▶ _Problem description_
The records below must be copied in full; omit the images.

▶ _Listing_
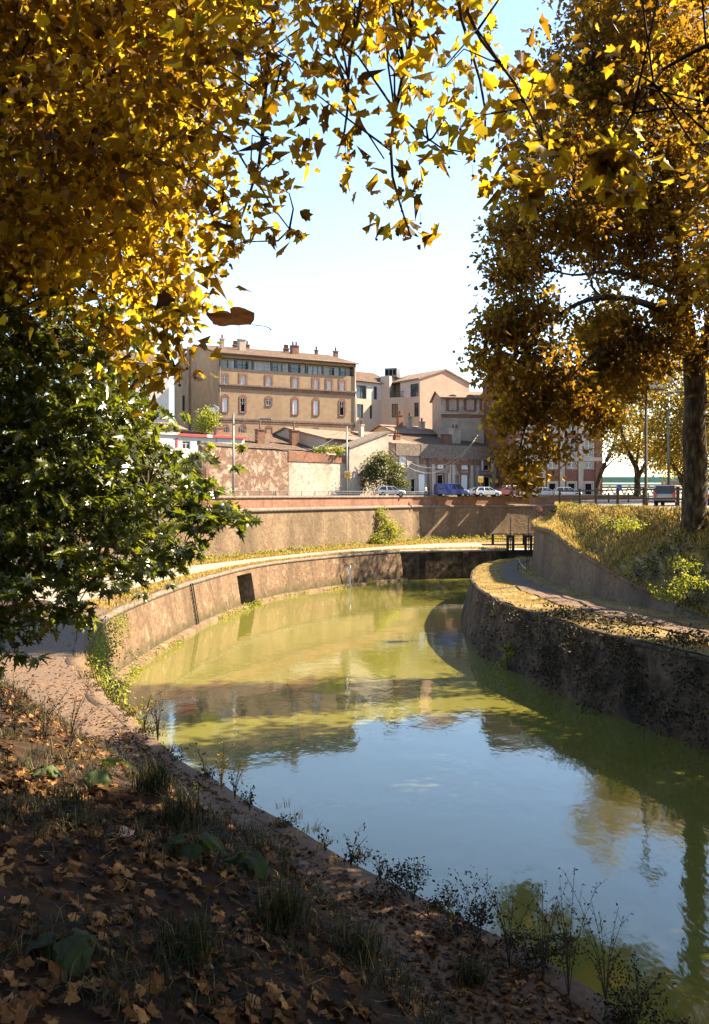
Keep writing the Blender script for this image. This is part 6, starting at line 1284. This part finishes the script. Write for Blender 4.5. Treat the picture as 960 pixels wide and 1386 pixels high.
for i, (px, py, hh, per, lab) in enumerate(((205,1075,.42,120,'sunlit grass tuft with arching blades on the near bank'),(245,1120,.4,110,'dark green grass tuft below the sunlit tuft'),(380,1250,.4,110,'dark grass tuft in the middle of the near bank'),(480,1300,.36,90,'dark grass tuft at the lower middle of the bank'),(640,1330,.38,100,'dark grass tuft at the bottom right of the bank'),(90,1090,.25,80,'small sunlit grass tuft at the left of the near bank'),(255,1290,.3,90,'dark grass tuft near the bottom of the bank'))):
    h, nv = ground(px, py); t = empty('grass_tuft', h, 0, lab, 'grass', 'grass tufts on the near bank'); blades('blades', rng.normal(size=(per, 3))*np.array([.1,.1,0]), hh, M['grass_green'], .012, 1.0, parent=t, per=2, rnd=rng.uniform(0, 1, per*2))

# ================================================================== LIGHT, SKY, CAMERA
w = bpy.data.worlds.new('World'); scn.world = w; w.use_nodes = True; nt = w.node_tree; nt.nodes.clear()
sky = nt.nodes.new('ShaderNodeTexSky'); sky.sky_type = 'NISHITA'; sky.sun_disc = False; sky.sun_elevation = R(SUN_EL); sky.sun_rotation = R(SUN_AZ); sky.air_density = 1.0; sky.dust_density = .25; sky.ozone_density = 1.0
bg = nt.nodes.new('ShaderNodeBackground'); bg.inputs['Strength'].default_value = SKY_STR; ow = nt.nodes.new('ShaderNodeOutputWorld'); nt.links.new(sky.outputs[0], bg.inputs[0]); nt.links.new(bg.outputs[0], ow.inputs[0])
sun = bpy.data.lights.new('sun', 'SUN'); sun.energy = SUN_STR; sun.angle = R(.5); sun.color = (1, .83, .6); so = bpy.data.objects.new('sun', sun); COL.objects.link(so)
az, el = R(SUN_AZ), R(SUN_EL); d = Vector((math.sin(az)*math.cos(el), math.cos(az)*math.cos(el), math.sin(el))); so.rotation_euler = (-d).to_track_quat('-Z', 'Y').to_euler()
cam = bpy.data.cameras.new('camera'); co = bpy.data.objects.new('camera', cam); COL.objects.link(co); co.location = (0, 0, EYE); co.rotation_euler = (R(90), 0, 0)
cam.sensor_fit = 'VERTICAL'; cam.sensor_height = 36; cam.lens = F/1386*36; cam.shift_y = -(693-HY)/1386; cam.clip_end = 4000; cam.clip_start = .05; scn.camera = co
scn.view_settings.view_transform = 'Standard'; scn.view_settings.look = 'None'; scn.view_settings.exposure = EXPOSURE; scn.view_settings.gamma = 1
scn.render.engine = 'CYCLES'; cy = scn.cycles; cy.max_bounces = 7; cy.diffuse_bounces = 3; cy.glossy_bounces = 3; cy.transmission_bounces = 4; cy.use_denoising = True; cy.caustics_reflective = False; cy.caustics_refractive = False; cy.sample_clamp_indirect = 6
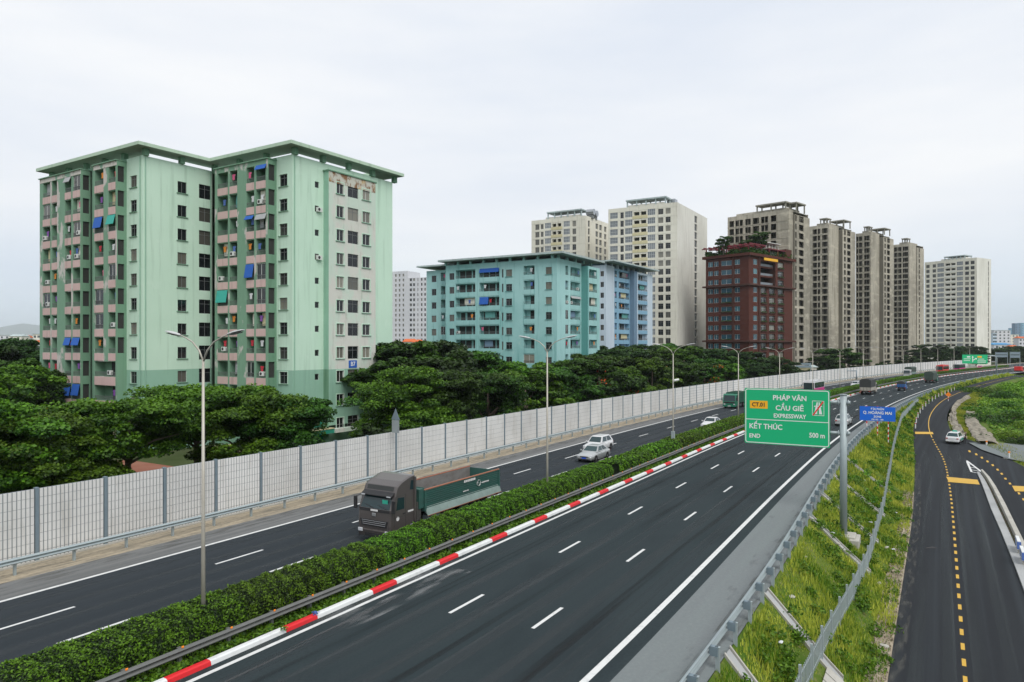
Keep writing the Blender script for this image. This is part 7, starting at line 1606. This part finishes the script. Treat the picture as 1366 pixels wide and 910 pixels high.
# rooftop neon lettering of the red building and number plate of the green one
fb_, a_, zz_ = A_PLATE
pt = fb_.pt(a_, zz_, -.06); q = [c for c in kids(A.root) if c.name.startswith('number_plate')][0]
M_ = Matrix.Translation(pt) @ Matrix.Rotation(math.atan2(fb_.u.y, fb_.u.x), 4, 'Z'); lettering(q, 'lettering', 'B7', .8, (0, 0, 0), 'sign_white', M_)
# laundry on the balconies
lm_ = {}
for i, (f_, a_, z_, q_) in enumerate(LAUNDRY[:110]):
    c = ['cloth_red', 'cloth_pink', 'cloth_white', 'cloth_blue', 'cloth_orange', 'cloth_purple', 'cloth_white'][i % 7]
    if c not in lm_: m = MB(); m.hull([Vector((-.28, 0, 0)), Vector((.28, 0, 0)), Vector((.34, .02, -.2)), Vector((.22, .03, -.25)), Vector((.22, .03, -.75)), Vector((-.22, .03, -.75)), Vector((-.22, .03, -.25)), Vector((-.34, .02, -.2))], [Vector((x, y+.03, z)) for x, y, z in ((-.28, 0, 0), (.28, 0, 0), (.34, .02, -.2), (.22, .03, -.25), (.22, .03, -.75), (-.22, .03, -.75), (-.22, .03, -.25), (-.34, .02, -.2))], c); lm_[c] = m.mesh('laundry')
    p = f_.pt(a_, z_, .35)+f_.B.o; o = inst('laundry', lm_[c], None, p, math.atan2(-f_.n.x, f_.n.y))
    bl = 'light green' if f_.B is A else ('teal' if f_.B is T else 'pale blue'); cn = {'cloth_red': 'red', 'cloth_pink': 'pink', 'cloth_white': 'white', 'cloth_blue': 'blue', 'cloth_orange': 'orange', 'cloth_purple': 'purple'}[c]
    tag(o, '%s shirt drying in a balcony of the %s block' % (cn, bl), 'laundry', '%s laundry on the %s block' % (cn, bl))
# ================================================================ HAZE
def haze():
    m = bpy.data.materials.new('haze'); m.use_nodes = True; n = m.node_tree; n.nodes.clear(); o = n.nodes.new('ShaderNodeOutputMaterial'); v = n.nodes.new('ShaderNodeVolumePrincipled')
    v.inputs['Color'].default_value = (.88, .94, 1.0, 1); v.inputs['Density'].default_value = HAZE; v.inputs['Anisotropy'].default_value = .2; n.links.new(v.outputs[0], o.inputs['Volume']); MAT['haze'] = m
    mb = MB(); mb.box(-17000, 17000, -17000, 17000, -12, 420, 'haze'); b = mb.build('haze'); b['kind'] = 'stuff'; b['label'] = 'thin pale haze over the city'; b['category'] = 'haze'
HAZE = 0.00008
haze()
print('objects', len(bpy.data.objects), 'faces', sum(len(m.polygons) for m in bpy.data.meshes))
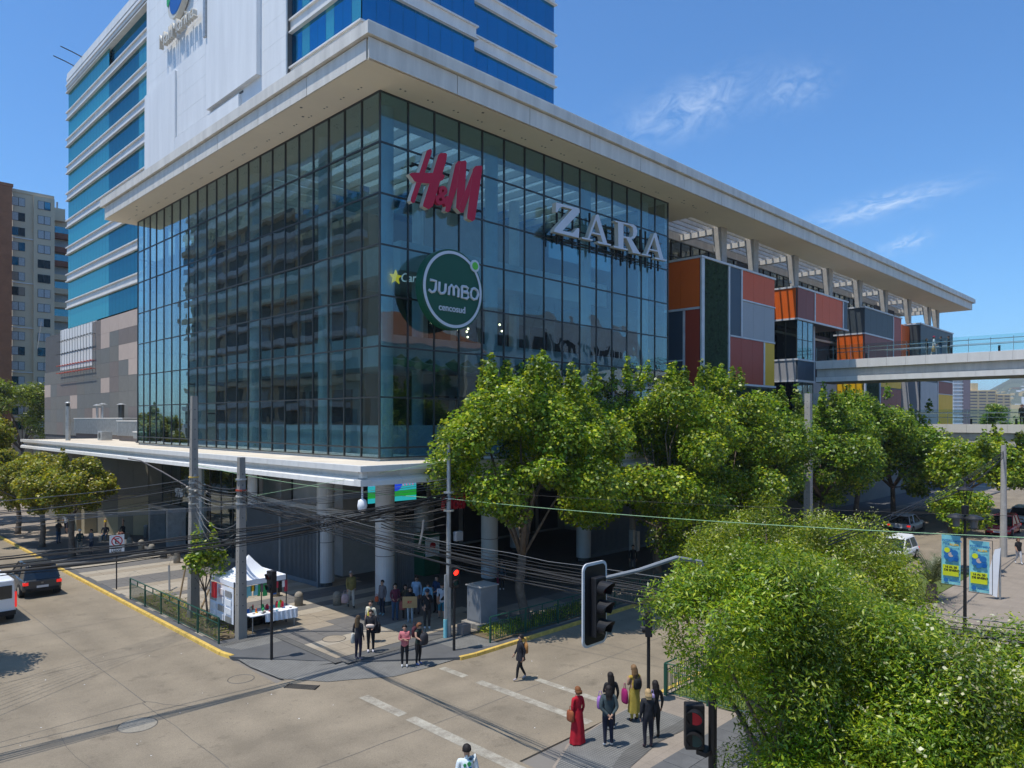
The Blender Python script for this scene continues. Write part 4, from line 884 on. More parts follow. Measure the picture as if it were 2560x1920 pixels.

▶ _Solution below_
Keep writing the Blender script for this image. This is part 6, starting at line 1284. This part finishes the script. Write for Blender 4.5. Treat the picture as 960 pixels wide and 1386 pixels high.
for i, (px, py, hh, per, lab) in enumerate(((205,1075,.42,120,'sunlit grass tuft with arching blades on the near bank'),(245,1120,.4,110,'dark green grass tuft below the sunlit tuft'),(380,1250,.4,110,'dark grass tuft in the middle of the near bank'),(480,1300,.36,90,'dark grass tuft at the lower middle of the bank'),(640,1330,.38,100,'dark grass tuft at the bottom right of the bank'),(90,1090,.25,80,'small sunlit grass tuft at the left of the near bank'),(255,1290,.3,90,'dark grass tuft near the bottom of the bank'))):
    h, nv = ground(px, py); t = empty('grass_tuft', h, 0, lab, 'grass', 'grass tufts on the near bank'); blades('blades', rng.normal(size=(per, 3))*np.array([.1,.1,0]), hh, M['grass_green'], .012, 1.0, parent=t, per=2, rnd=rng.uniform(0, 1, per*2))

# ================================================================== LIGHT, SKY, CAMERA
w = bpy.data.worlds.new('World'); scn.world = w; w.use_nodes = True; nt = w.node_tree; nt.nodes.clear()
sky = nt.nodes.new('ShaderNodeTexSky'); sky.sky_type = 'NISHITA'; sky.sun_disc = False; sky.sun_elevation = R(SUN_EL); sky.sun_rotation = R(SUN_AZ); sky.air_density = 1.0; sky.dust_density = .25; sky.ozone_density = 1.0
bg = nt.nodes.new('ShaderNodeBackground'); bg.inputs['Strength'].default_value = SKY_STR; ow = nt.nodes.new('ShaderNodeOutputWorld'); nt.links.new(sky.outputs[0], bg.inputs[0]); nt.links.new(bg.outputs[0], ow.inputs[0])
sun = bpy.data.lights.new('sun', 'SUN'); sun.energy = SUN_STR; sun.angle = R(.5); sun.color = (1, .83, .6); so = bpy.data.objects.new('sun', sun); COL.objects.link(so)
az, el = R(SUN_AZ), R(SUN_EL); d = Vector((math.sin(az)*math.cos(el), math.cos(az)*math.cos(el), math.sin(el))); so.rotation_euler = (-d).to_track_quat('-Z', 'Y').to_euler()
cam = bpy.data.cameras.new('camera'); co = bpy.data.objects.new('camera', cam); COL.objects.link(co); co.location = (0, 0, EYE); co.rotation_euler = (R(90), 0, 0)
cam.sensor_fit = 'VERTICAL'; cam.sensor_height = 36; cam.lens = F/1386*36; cam.shift_y = -(693-HY)/1386; cam.clip_end = 4000; cam.clip_start = .05; scn.camera = co
scn.view_settings.view_transform = 'Standard'; scn.view_settings.look = 'None'; scn.view_settings.exposure = EXPOSURE; scn.view_settings.gamma = 1
scn.render.engine = 'CYCLES'; cy = scn.cycles; cy.max_bounces = 7; cy.diffuse_bounces = 3; cy.glossy_bounces = 3; cy.transmission_bounces = 4; cy.use_denoising = True; cy.caustics_reflective = False; cy.caustics_refractive = False; cy.sample_clamp_indirect = 6
Keep writing the Blender script for this image. This is part 7, starting at line 1606. This part finishes the script. Treat the picture as 1366 pixels wide and 910 pixels high.
# rooftop neon lettering of the red building and number plate of the green one
fb_, a_, zz_ = A_PLATE
pt = fb_.pt(a_, zz_, -.06); q = [c for c in kids(A.root) if c.name.startswith('number_plate')][0]
M_ = Matrix.Translation(pt) @ Matrix.Rotation(math.atan2(fb_.u.y, fb_.u.x), 4, 'Z'); lettering(q, 'lettering', 'B7', .8, (0, 0, 0), 'sign_white', M_)
# laundry on the balconies
lm_ = {}
for i, (f_, a_, z_, q_) in enumerate(LAUNDRY[:110]):
    c = ['cloth_red', 'cloth_pink', 'cloth_white', 'cloth_blue', 'cloth_orange', 'cloth_purple', 'cloth_white'][i % 7]
    if c not in lm_: m = MB(); m.hull([Vector((-.28, 0, 0)), Vector((.28, 0, 0)), Vector((.34, .02, -.2)), Vector((.22, .03, -.25)), Vector((.22, .03, -.75)), Vector((-.22, .03, -.75)), Vector((-.22, .03, -.25)), Vector((-.34, .02, -.2))], [Vector((x, y+.03, z)) for x, y, z in ((-.28, 0, 0), (.28, 0, 0), (.34, .02, -.2), (.22, .03, -.25), (.22, .03, -.75), (-.22, .03, -.75), (-.22, .03, -.25), (-.34, .02, -.2))], c); lm_[c] = m.mesh('laundry')
    p = f_.pt(a_, z_, .35)+f_.B.o; o = inst('laundry', lm_[c], None, p, math.atan2(-f_.n.x, f_.n.y))
    bl = 'light green' if f_.B is A else ('teal' if f_.B is T else 'pale blue'); cn = {'cloth_red': 'red', 'cloth_pink': 'pink', 'cloth_white': 'white', 'cloth_blue': 'blue', 'cloth_orange': 'orange', 'cloth_purple': 'purple'}[c]
    tag(o, '%s shirt drying in a balcony of the %s block' % (cn, bl), 'laundry', '%s laundry on the %s block' % (cn, bl))
# ================================================================ HAZE
def haze():
    m = bpy.data.materials.new('haze'); m.use_nodes = True; n = m.node_tree; n.nodes.clear(); o = n.nodes.new('ShaderNodeOutputMaterial'); v = n.nodes.new('ShaderNodeVolumePrincipled')
    v.inputs['Color'].default_value = (.88, .94, 1.0, 1); v.inputs['Density'].default_value = HAZE; v.inputs['Anisotropy'].default_value = .2; n.links.new(v.outputs[0], o.inputs['Volume']); MAT['haze'] = m
    mb = MB(); mb.box(-17000, 17000, -17000, 17000, -12, 420, 'haze'); b = mb.build('haze'); b['kind'] = 'stuff'; b['label'] = 'thin pale haze over the city'; b['category'] = 'haze'
HAZE = 0.00008
haze()
print('objects', len(bpy.data.objects), 'faces', sum(len(m.polygons) for m in bpy.data.meshes))
The Blender Python script for this scene continues. Write part 4, from line 884 on. More parts follow. Measure the picture as if it were 2560x1920 pixels.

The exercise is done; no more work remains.